A few years ago, someone gave me a 19" Curtis-Mathes color TV with intermittent video and sync. It had already been in a shop and they bailed on it after they resoldered a bunch of connections. I resoldered more connections and the problem still existed. What made matters worse, the set would sometimes work for hours without problems and no amount of vibration would cause it to act up. One day, I was working on it and happened to wiggle one of the IC's. The set went crazy; so, I cleaned the pins of the IC and it's socket. I thought I had it fixed until it started acting up again a few days later. At that point, I pulled every socketed IC from the chassis, removed the sockets, and hard soldered the IC's the the PC board.
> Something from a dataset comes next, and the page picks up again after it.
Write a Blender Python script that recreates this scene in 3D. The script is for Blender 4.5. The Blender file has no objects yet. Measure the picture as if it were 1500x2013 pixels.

Doing what I did made it harder to replace the IC's; but, that set was to the age that the chances of it ever seeing a repair shop again were slim-to-none. After that, the set never gave problems.
More recently, I repaired a Silvertone solid state console stereo that had an intermittent left channel. When it worked, all was fine. When it didn't work, the audio was full of noise and was popping in and out. I just happened to make it act up on the bench and I was able to make some quick voltage checks at one of the driver transistors; which, revealed a suspect transistor. After I replaced the transistor, it never acted up again.
These experiences show that not all intermittents are due to bad soldering or a cracked PC board trace.